The debate has been hijacked by political parties and now threatens to create new divisions between India's 130 million Muslims and Hindus, who make 80 percent of the officially secular nation's population of more than one billion.
Charthawal hit the headlines last month when a 28-year-old Muslim resident and mother of five small children, Imrana Bibi, was allegedly raped by her father-in-law
While the father-in-law was arrested after a complaint by Imrana, a Muslim village council decreed she had to live as her father-in-law's wife and treat her husband as her "son", outraging feminists and liberal Muslims.
South Asia's most influential Islamic theological school, Darul Uloom Deoband, also in Uttar Pradesh, decreed Imrana could not live with her husband as she was now prohibited to him according to the Holy Quran, sparking a furore that led to street protests.
Indian Muslims are governed by Islamic personal laws on issues such as marriages, divorce and property inheritance but come under secular law for criminal offences such as murder, rape and robbery.
Hindu hard-liners, including the opposition Bharatiya Janata Party (BJP), have long campaigned for common personal laws and charged that Muslims enjoyed special privileges under what they dub a pseudo-secular policy.
Imrana's case has given them a fresh opening.
"Muslims want personal laws for social matters. But when it comes to criminal law, they follow secular law rather than Islamic law where there are punishments like stoning to death," said Mukut Gupta, a Hindu shopkeeper in nearby Muzaffarnagar town. "This is wrong."
The BJP, floundering in opposition after its shock defeat in national polls last year, sees an opportunity in the controversy to revive its fortunes, analysts said.
"The trouble is that in Muslim personal law, there is total resistance to any change," BJP leader B.P. Singhal said on a television debate, adding that Hindu religious laws have been amended regularly over the past few decades to bring them more into sync with women's rights.
Reforming Muslim personal law is a sensitive issue in India.
In the 1980s, the case of an old Muslim woman, who took her rejected alimony plea to the Supreme Court, sparked a crisis over whether the court had jurisdiction over Islamic law.
The court's judgement upheld her right to alimony but this was later reversed by the then Congress government through a new law, seen as one of the contributing factors to the rise of the BJP on a Hindu nationalist platform.
Some Muslim clerics say there is no need to change personal laws as Islam provides self-respect to its women and back the decree against Imrana.

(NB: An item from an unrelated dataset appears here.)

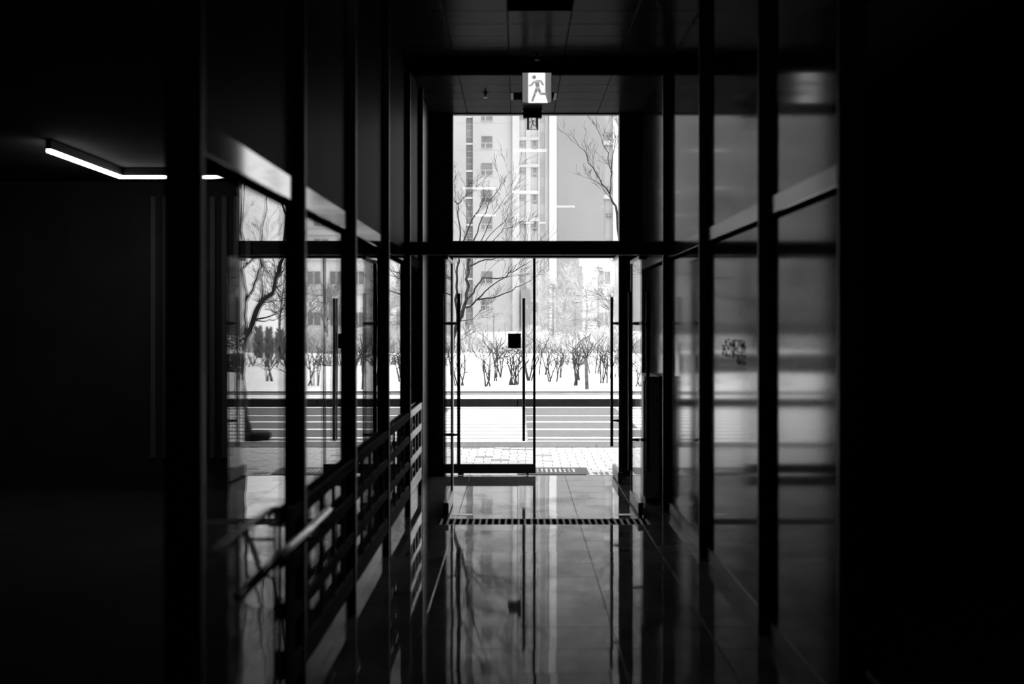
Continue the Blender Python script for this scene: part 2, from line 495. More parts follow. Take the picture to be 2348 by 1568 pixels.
# ---- dark room behind the left glass
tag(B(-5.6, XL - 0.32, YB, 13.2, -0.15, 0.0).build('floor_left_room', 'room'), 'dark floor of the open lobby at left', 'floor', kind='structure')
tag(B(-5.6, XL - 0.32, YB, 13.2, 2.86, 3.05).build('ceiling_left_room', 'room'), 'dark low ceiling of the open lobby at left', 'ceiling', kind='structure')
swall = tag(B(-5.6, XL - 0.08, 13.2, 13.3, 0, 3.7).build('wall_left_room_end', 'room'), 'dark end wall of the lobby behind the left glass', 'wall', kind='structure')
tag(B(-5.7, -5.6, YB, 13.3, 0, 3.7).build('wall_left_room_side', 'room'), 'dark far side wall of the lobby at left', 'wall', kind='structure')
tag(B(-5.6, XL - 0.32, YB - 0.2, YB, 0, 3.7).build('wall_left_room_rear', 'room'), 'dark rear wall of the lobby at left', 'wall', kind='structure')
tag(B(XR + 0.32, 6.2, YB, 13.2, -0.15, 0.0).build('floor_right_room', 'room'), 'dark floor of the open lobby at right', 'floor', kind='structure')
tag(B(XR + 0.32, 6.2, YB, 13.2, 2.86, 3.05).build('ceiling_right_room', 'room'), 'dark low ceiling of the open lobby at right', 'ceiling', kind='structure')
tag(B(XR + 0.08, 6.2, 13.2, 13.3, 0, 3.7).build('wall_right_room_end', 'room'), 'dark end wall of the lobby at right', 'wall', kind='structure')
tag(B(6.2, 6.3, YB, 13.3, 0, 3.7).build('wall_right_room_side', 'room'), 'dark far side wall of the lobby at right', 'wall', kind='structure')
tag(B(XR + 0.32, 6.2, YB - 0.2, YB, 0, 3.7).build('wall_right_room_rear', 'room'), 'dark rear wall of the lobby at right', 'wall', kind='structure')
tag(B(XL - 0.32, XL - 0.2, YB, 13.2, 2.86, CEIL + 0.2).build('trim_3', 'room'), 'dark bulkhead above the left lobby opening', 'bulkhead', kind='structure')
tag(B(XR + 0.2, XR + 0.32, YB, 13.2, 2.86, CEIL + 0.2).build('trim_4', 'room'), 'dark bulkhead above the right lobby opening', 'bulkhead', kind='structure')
for k in range(9):
    x0 = -3.4 + k * 0.11
    B(x0, x0 + 0.045, 13.17, 13.2, 0.3, 2.72).build('wall_slat', 'rail', swall)

# ================================================================== DOORS
def leaf(name, label, axis, fixed, a0, a1, ztop, hx, free_end, loc, top=True, stile_at=None):
    """glass door leaf. axis 'x': lies in the facade plane at y=fixed from x=a0..a1; axis 'y': swung open at x=fixed from y=a0..a1"""
    t = tag(empty(name, loc), label, 'door', kind='structure')
    lx, ly, lz = loc
    def put(mb, n, m, par=t, smooth=False):
        o = mb.build(n, m, par, smooth)
        if par is t: o.location = (-lx, -ly, -lz)
        return o
    def bx(u0, u1, v0, v1, z0, z1, c=0.0):
        """u along the leaf, v across it (offset from the leaf plane)"""
        if axis == 'x':
            q = (u0, u1, fixed + v0, fixed + v1, z0, z1)
        else:
            q = (fixed + v0, fixed + v1, u0, u1, z0, z1)
        return CB(*q, c) if c else B(*q)
    put(bx(a0 + .004, a1 - .004, -0.006, 0.006, 0.10, ztop - 0.03), 'glass_pane', 'glass')
    put(bx(a0, a1, -0.022, 0.022, 0.017, 0.112, 0.003), 'bottom_rail', 'bar')
    if top: put(bx(a0, a1, -0.018, 0.018, ztop - 0.032, ztop - 0.004, 0.003), 'top_rail', 'bar')
    if stile_at:
        put(bx(stile_at[0], stile_at[1], -0.014, 0.014, 0.112, ztop - 0.032, 0.002), 'edge_stile', 'frame')
    for sgn in hx[1]:
        off = sgn * 0.072
        pt = lambda u, v, z: (u, fixed + v, z) if axis == 'x' else (fixed + v, u, z)
        h = put(MB().tube([pt(hx[0], off, 0.35), pt(hx[0], off, 1.80)], 0.016, 12), 'handle', 'bar', smooth=False)
        for zz in (0.60, 1.545):
            put(MB().tube([pt(hx[0], 0.004 * sgn, zz), pt(hx[0], off, zz)], [0.016, 0.009], 10), 'standoff', 'bar', h)
    # floor pivot block under the hinge end and the closing bolt
    put(bx(free_end[0] - 0.012, free_end[0] + 0.012, -0.012, 0.012, 0.0, 0.017), 'floor_bolt', 'black')
    put(bx(free_end[1] - 0.03, free_end[1] + 0.03, -0.015, 0.015, 0.0, 0.017), 'pivot', 'black')
    return t
leaf('door_1', 'closed left glass leaf of the outer entrance door', 'x', YF, OL + .003, 0.183, 2.24, (0.062, (-1, 1)), (0.10, -0.58), (-0.236, YF, 0), top=False, stile_at=(0.156, 0.183))
leaf('door_2', 'outer right glass door leaf swung open beside the column', 'y', 0.985, 13.66, YF - 0.02, 2.21, (13.80, (-1,)), (13.70, 14.42), (0.985, 14.07, 0), stile_at=(13.66, 13.685))
leaf('door_3', 'inner left glass door leaf swung open over the threshold', 'y', -0.573, 11.36, 12.22, 2.088, (12.08, (-1, 1)), (12.17, 11.42), (-0.573, 11.8, 0), stile_at=(12.195, 12.22))
leaf('door_4', 'inner right glass door leaf swung open near the grey cabinet', 'y', 0.985, 11.36, 12.22, 2.088, (11.55, (-1, 1)), (12.17, 11.42), (0.985, 11.8, 0), stile_at=(12.195, 12.22))
# square plate on the closed leaf
pl = tag(empty('door_plate', (-0.032, YF - 0.006, 1.29)), 'small square black notice plate on the closed glass door leaf', 'plate')
o = CB(-0.066, 0.066, -0.004, 0, 0, 0.152, 0.001).build('plate', 'black', pl)
for k in range(4):
    B(-0.048, 0.048 - 0.02 * (k % 2), -0.0052, -0.004, 0.03 + k * 0.028, 0.036 + k * 0.028).build('text_line', 'bar', pl)
# threshold pieces
tag(CB(0.70, 0.965, YF - 0.06, YF - 0.02, 0.0, 0.004, 0.001).build('threshold_plate', 'plate'), 'bright metal threshold strip beside the open outer leaf', 'threshold')
for nm, x0, x1, y0, y1, lab in (('pivot_cover', -0.53, -0.365, 11.44, 11.52, 'bright floor pivot cover plate beside the inner left leaf'),
                                ('pivot_cover', 0.80, 0.93, 11.44, 11.52, 'floor pivot cover plate beside the inner right leaf')):
    t = tag(empty(nm, ((x0 + x1) / 2, (y0 + y1) / 2, 0)), lab, 'cover plate')
    hw, hd = (x1 - x0) / 2, (y1 - y0) / 2
    CB(-hw, hw, -hd, hd, 0.0, 0.003, 0.001).build('plate', 'plate', t)
    for sx in (-1, 1):
        MB().lathe(sx * (hw - .012), 0, [(0.004, 0.003), (0.004, 0.0045), (0.002, 0.005)], 8).build('screw', 'bar', t)

# ================================================================== FLOOR GRILLE, MAT
g = tag(empty('floor_grille', (0.205, 11.09, 0)), 'black slotted floor grille across the hall at the inner doors', 'grille')
B(-0.825, 0.825, -0.168, 0.168, -0.011, -0.0105).build('tray', 'matte', g)
CB(-0.825, 0.825, 0.158, 0.168, -0.011, 0.0, 0.001).build('edge_bar', 'bar', g)
CB(-0.825, 0.825, -0.168, -0.158, -0.011, 0.0, 0.001).build('edge_bar', 'bar', g)
bar_me = CB(-0.008, 0.008, -0.158, 0.158, -0.0105, -0.0004, 0.001).mesh('slot_bar', 'inlay')
k = 0
x = -0.80
while x < 0.81:
    inst('slot_bar', bar_me, g, (x, 0, 0)); x += 0.0503

mt = tag(empty('door_mat', (0.37, 14.95, -0.02)), 'black rubber door mat with pale block pattern outside the open leaf', 'mat')
CB(-0.37, 0.37, -0.34, 0.36, 0, 0.014, 0.003).build('mat_body', 'rubber', mt)
def mblk(x0, x1, y0, y1): B(x0, x1, y0, y1, 0.0135, 0.0155).build('inlay_block', 'inlay', mt)
mx = -0.17
pat = 'E:TIII8ET'
for i, ch in enumerate(pat):
    x0 = -0.17 + i * 0.0475
    wbar = 0.019
    if ch == 'I': mblk(x0, x0 + wbar, -0.14, 0.20)
    elif ch == 'T': mblk(x0, x0 + wbar, -0.14, 0.10); mblk(x0 - 0.006, x0 + wbar + 0.006, 0.11, 0.20)
    elif ch == ':': mblk(x0, x0 + wbar, 0.0, 0.20); mblk(x0, x0 + wbar, -0.13, -0.06)
    elif ch == '8': mblk(x0, x0 + wbar, 0.06, 0.18); mblk(x0, x0 + wbar, -0.13, 0.0)
    elif ch == 'E':
        for j in range(3): mblk(x0, x0 + wbar, -0.13 + j * 0.13, -0.07 + j * 0.13)
for i in range(5): mblk(-0.33 + i * 0.03, -0.32 + i * 0.03, -0.1, 0.12)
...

"According to Islam, after what happened between her and her father-in-law, a sacred relationship was violated," said Zulfiqur Ali, the most senior Muslim cleric in Muzaffarnagar.
"She cannot live with her husband anymore as the atmosphere in the family has become soiled."

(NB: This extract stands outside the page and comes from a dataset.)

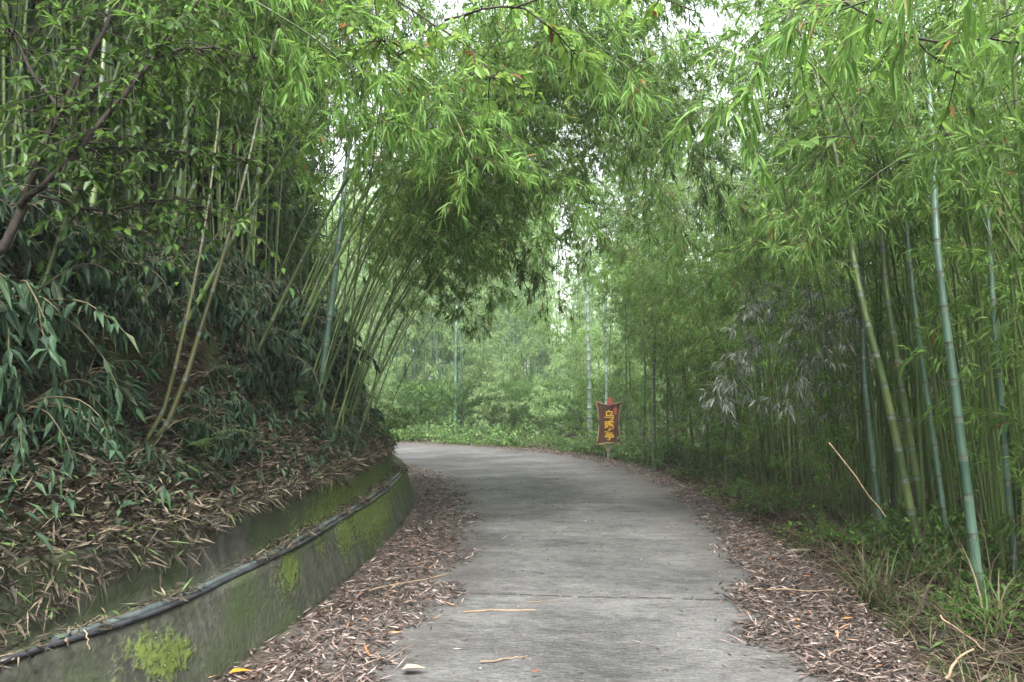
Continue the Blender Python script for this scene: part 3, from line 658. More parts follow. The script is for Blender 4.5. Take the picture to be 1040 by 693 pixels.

Muslim women activists reject that contention and argue that Imrana should continue living with her husband as the couple's relationship remains intact.
Adil Salahi, the religion editor of Saudi Arabia's Arab News daily, agreed. He said the alleged rape did not imply a relationship between Bibi and her father-in-law to prohibit her from her husband.
"Therefore, there is no question about the validity of her marriage. The fatwa (religious order) is absurd," Salahi wrote in the Indian newspaper the Asian Age.
But the pressure is telling on Imrana.
"I will abide by the sharia," she said, referring to the Islamic law on social issues.
"But please leave me alone, please," the woman, covered from head to toe in a black gown and veil, pleaded with dozens of reporters who flocked her village.